Aim of the exercise - Which lines fall between the line holding "Recreate this scene" and the line holding "FP, HZ, CX, CH", inclusive? Retype them exactly, without the pictures, and add nothing else.

Record excerpts -
━━━━━━━━━━━━━━━━━━━━━━━━━━━━━━

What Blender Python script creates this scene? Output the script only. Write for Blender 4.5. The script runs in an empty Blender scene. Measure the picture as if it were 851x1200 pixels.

━━━━━━━━━━━━━━━━━━━━━━━━━━━━━━

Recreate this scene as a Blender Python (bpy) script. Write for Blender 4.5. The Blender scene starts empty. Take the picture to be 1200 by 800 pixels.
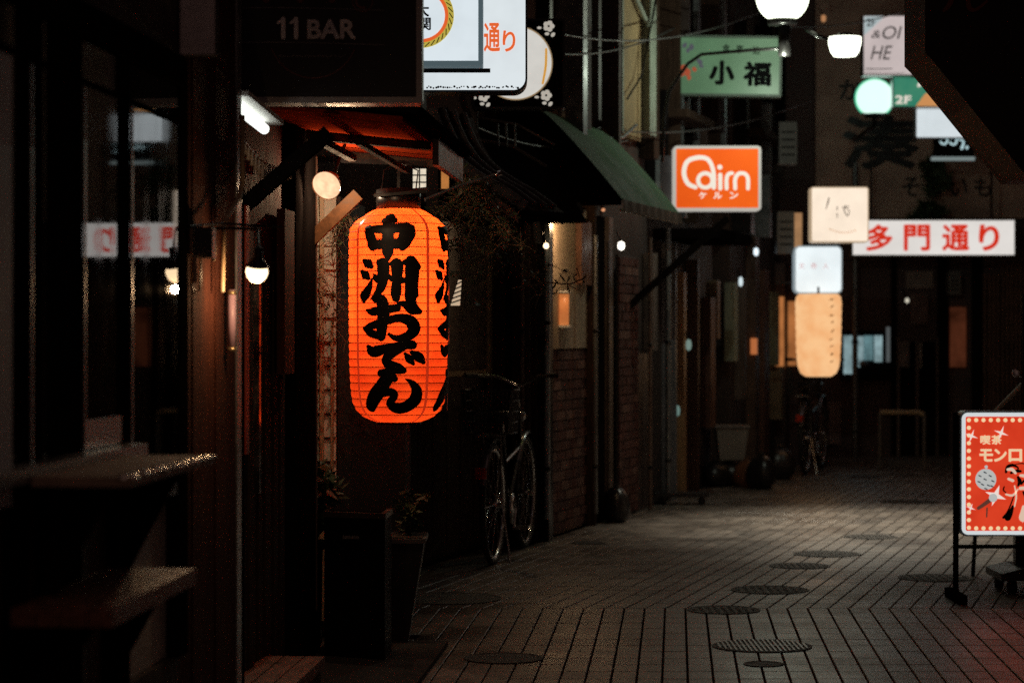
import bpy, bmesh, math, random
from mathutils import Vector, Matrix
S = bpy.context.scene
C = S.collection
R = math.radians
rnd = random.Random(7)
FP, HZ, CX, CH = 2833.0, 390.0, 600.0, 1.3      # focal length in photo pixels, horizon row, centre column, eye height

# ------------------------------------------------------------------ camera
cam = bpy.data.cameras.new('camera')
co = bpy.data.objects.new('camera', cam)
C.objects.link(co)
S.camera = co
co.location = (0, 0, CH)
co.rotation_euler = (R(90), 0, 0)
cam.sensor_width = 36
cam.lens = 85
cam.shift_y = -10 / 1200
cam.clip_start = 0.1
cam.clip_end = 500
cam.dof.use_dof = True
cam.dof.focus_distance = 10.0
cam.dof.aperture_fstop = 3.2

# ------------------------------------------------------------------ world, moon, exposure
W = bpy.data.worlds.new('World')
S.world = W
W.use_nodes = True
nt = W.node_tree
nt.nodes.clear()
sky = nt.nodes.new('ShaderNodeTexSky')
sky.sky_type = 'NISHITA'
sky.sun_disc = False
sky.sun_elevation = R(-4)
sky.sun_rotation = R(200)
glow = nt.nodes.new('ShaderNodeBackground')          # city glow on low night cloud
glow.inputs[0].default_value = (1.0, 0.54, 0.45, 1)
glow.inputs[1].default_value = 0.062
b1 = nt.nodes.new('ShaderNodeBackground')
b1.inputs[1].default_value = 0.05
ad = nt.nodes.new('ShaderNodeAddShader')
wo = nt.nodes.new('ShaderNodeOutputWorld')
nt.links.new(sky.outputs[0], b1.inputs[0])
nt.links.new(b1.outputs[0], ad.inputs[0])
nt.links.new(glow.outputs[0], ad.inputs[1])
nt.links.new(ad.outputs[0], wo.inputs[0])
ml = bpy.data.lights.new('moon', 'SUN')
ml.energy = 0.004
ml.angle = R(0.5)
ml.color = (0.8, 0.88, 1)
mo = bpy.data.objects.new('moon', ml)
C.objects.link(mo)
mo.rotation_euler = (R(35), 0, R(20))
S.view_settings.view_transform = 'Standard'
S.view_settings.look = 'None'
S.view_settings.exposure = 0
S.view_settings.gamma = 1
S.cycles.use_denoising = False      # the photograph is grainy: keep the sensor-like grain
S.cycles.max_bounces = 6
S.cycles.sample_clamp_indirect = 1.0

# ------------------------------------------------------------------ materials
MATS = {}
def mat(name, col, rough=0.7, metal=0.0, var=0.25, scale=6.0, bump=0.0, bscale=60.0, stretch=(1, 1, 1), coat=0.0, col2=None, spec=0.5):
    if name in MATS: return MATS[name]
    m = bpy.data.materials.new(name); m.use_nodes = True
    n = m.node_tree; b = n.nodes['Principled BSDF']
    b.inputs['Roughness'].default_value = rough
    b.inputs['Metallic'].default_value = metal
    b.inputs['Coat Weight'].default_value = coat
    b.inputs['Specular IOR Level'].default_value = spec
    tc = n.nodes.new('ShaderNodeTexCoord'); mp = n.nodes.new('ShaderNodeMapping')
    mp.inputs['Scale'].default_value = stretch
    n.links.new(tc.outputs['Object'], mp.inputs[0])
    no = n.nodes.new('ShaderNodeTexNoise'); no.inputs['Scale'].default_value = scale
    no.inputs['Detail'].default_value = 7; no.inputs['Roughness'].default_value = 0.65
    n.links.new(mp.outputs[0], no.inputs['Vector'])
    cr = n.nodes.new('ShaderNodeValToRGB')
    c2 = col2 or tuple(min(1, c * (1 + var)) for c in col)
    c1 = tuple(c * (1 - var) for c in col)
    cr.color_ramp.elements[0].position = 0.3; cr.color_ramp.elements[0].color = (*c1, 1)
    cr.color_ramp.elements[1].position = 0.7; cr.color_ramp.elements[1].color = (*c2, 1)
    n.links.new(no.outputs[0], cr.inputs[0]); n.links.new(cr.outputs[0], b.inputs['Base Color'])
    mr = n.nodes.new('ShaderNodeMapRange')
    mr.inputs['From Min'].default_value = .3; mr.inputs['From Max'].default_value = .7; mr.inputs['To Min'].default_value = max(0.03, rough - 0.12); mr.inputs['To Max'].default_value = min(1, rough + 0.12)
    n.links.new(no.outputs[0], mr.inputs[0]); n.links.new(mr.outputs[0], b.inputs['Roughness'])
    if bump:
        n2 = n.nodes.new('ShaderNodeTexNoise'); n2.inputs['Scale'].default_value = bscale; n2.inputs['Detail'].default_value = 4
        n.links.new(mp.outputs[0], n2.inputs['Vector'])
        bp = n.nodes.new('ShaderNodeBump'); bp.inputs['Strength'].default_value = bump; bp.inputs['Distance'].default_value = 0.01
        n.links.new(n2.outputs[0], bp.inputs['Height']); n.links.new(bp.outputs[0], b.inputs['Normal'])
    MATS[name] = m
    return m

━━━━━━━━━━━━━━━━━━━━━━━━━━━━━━

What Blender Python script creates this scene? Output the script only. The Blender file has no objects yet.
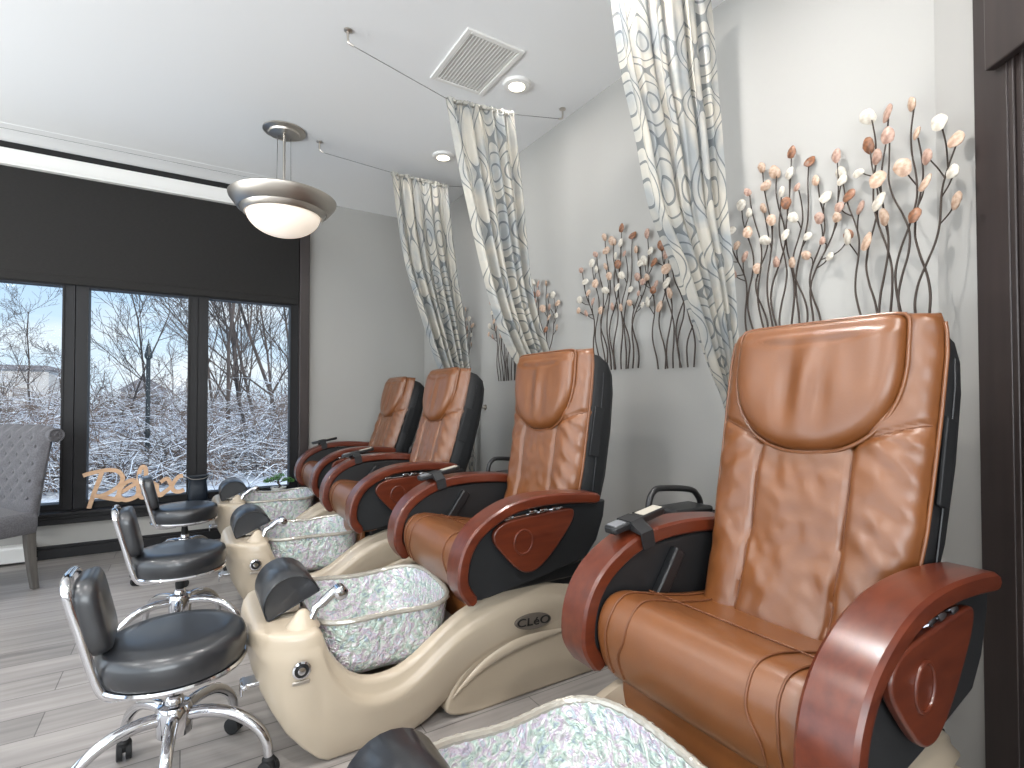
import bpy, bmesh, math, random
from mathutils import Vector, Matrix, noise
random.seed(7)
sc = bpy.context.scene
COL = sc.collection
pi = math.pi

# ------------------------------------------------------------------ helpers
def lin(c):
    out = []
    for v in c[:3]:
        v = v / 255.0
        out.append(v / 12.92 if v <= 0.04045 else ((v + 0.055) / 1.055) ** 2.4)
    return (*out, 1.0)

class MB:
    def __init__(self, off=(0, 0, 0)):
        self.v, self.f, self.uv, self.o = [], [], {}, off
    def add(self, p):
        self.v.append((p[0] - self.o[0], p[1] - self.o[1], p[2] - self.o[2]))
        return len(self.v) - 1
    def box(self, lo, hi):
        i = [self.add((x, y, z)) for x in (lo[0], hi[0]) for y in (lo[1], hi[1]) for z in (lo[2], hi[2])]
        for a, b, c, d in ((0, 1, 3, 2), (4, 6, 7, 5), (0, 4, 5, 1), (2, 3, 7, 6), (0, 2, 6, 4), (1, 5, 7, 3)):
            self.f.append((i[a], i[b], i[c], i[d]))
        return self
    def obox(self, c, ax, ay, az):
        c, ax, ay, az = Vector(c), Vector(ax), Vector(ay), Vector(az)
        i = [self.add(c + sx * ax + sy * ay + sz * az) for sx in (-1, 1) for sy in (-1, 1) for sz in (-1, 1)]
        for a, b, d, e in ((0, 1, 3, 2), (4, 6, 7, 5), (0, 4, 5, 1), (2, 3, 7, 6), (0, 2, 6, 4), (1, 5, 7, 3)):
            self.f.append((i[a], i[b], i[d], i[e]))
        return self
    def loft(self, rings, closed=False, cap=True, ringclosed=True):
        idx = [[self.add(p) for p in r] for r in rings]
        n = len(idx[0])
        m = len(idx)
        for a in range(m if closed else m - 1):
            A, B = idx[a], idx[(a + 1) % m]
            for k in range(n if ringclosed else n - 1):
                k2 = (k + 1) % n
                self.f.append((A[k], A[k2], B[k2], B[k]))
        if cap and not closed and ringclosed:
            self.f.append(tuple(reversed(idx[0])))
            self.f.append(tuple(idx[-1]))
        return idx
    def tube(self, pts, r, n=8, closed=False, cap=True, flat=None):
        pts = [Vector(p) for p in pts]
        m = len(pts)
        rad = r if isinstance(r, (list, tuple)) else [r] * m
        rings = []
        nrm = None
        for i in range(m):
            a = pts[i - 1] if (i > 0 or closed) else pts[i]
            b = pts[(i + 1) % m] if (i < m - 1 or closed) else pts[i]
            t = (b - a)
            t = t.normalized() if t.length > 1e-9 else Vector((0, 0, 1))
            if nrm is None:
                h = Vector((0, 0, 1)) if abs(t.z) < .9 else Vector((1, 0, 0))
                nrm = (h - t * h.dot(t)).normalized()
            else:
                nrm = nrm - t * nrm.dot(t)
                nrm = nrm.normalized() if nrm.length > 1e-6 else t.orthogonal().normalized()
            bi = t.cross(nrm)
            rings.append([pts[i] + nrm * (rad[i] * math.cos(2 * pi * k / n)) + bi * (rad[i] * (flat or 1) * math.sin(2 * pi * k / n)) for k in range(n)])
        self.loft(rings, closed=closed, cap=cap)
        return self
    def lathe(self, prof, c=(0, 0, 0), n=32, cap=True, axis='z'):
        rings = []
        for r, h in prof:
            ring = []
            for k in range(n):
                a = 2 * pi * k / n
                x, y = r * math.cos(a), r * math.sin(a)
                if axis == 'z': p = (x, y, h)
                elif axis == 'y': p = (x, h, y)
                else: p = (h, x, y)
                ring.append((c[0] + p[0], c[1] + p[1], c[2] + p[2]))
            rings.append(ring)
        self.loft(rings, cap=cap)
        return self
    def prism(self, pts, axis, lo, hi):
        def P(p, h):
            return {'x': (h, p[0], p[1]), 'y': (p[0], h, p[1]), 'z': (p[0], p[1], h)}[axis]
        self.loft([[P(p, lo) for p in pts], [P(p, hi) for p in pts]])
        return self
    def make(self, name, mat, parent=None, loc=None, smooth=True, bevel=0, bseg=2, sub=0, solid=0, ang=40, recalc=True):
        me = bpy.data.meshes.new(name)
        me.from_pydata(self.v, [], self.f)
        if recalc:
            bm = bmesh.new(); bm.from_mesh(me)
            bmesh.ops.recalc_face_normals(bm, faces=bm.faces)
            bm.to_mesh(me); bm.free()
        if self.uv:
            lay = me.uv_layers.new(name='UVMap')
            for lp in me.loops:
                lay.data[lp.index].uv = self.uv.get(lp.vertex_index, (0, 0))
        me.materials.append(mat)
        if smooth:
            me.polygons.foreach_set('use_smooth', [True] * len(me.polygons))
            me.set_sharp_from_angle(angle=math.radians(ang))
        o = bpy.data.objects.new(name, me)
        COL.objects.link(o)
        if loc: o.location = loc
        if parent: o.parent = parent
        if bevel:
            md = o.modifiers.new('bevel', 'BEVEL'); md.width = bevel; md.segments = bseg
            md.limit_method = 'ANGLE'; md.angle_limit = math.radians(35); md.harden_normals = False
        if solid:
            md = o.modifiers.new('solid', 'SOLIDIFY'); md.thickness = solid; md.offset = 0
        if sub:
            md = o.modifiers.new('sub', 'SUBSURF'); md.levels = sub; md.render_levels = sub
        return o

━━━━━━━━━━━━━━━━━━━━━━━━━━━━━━

Answer to the exercise -
Recreate this scene as a Blender Python (bpy) script. Write for Blender 4.5. The Blender scene starts empty. Take the picture to be 1200 by 800 pixels.
import bpy, bmesh, math, random
from mathutils import Vector, Matrix
S = bpy.context.scene
C = S.collection
R = math.radians
rnd = random.Random(7)
FP, HZ, CX, CH = 2833.0, 390.0, 600.0, 1.3      # focal length in photo pixels, horizon row, centre column, eye height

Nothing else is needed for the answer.